Think of a character as a compact operating system for content. The content engine reads from it, engagement systems reply in its voice, and analytics aggregate around it.

Content Engine

The content engine is the layer that turns structured character data into publishable assets. It can create:

  • Single-image posts
  • Carousels
  • Captions and hashtag sets
  • Reels and short-form video
  • Talking head clips
  • Motion-transfer outputs
  • Weekly calendar batches

Instead of treating generation as a one-shot request, the engine pushes items through a state machine:

  • queued
  • generating
  • ready
  • approved
  • rejected
  • published
  • failed

This is why Influgen works well for teams: operators can inspect and approve outputs before they touch a live channel.

Publishing

Publishing is separate from generation. A content item can exist without being scheduled, and a scheduled post can fail independently from the generation that created it.

Publishing in Influgen covers:

  • Platform connection state
  • Content adaptation per destination
  • Scheduled post records
  • Publish-now actions
  • Error codes like token_expired or rate_limited

Keeping publishing separate makes it easier to reroute the same approved asset across multiple channels.

Credits

Credits are the usage currency inside Influgen. Actions that consume model or infrastructure resources deduct credits from the workspace balance.

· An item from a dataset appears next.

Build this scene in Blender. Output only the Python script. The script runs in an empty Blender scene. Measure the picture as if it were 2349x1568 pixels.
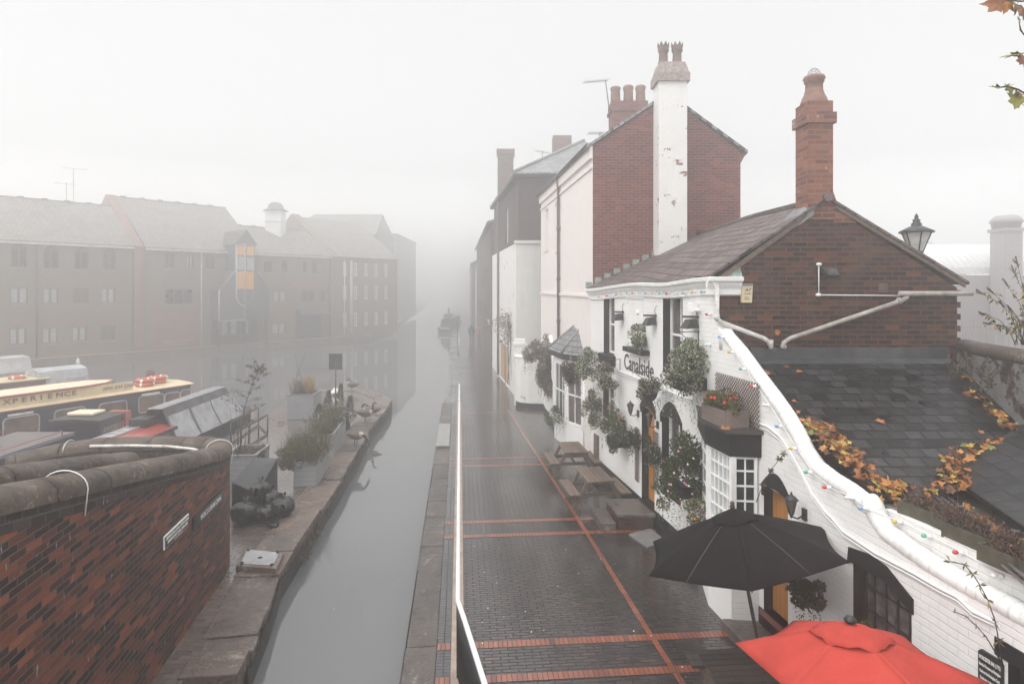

Credits are used for operations like:

  • Image generation
  • Video generation
  • Motion transfer
  • Talking head jobs
  • LoRA training

Some examples from the current product:

  • New accounts start with 50 credits
  • Motion transfer defaults to 200 credits per 5 seconds
  • Custom LoRA training defaults to 500 credits

Plans include monthly credits, and credit packs let you top up without changing plan tier.

Autopilot

Autopilot is Influgen's policy-driven automation layer. It is not "publish everything automatically." It is a set of rules that decides how much of the workflow should run without manual intervention.

Autopilot can influence:

  • Whether content is batch-generated on a schedule
  • Whether approvals are required before publishing
  • What platforms are targeted
  • How aggressively engagement systems reply

The best way to think about autopilot is controlled delegation. You define the character and the rules, then Influgen handles the repetitive work inside those boundaries.

How the concepts connect

The normal lifecycle looks like this:

  1. Create a character.
  2. Generate content through the content engine.
  3. Spend credits as assets are produced.
  4. Approve and publish content to connected platforms.
  5. Let autopilot handle repeatable parts of the cycle.

If you understand those five objects, the rest of the product becomes predictable.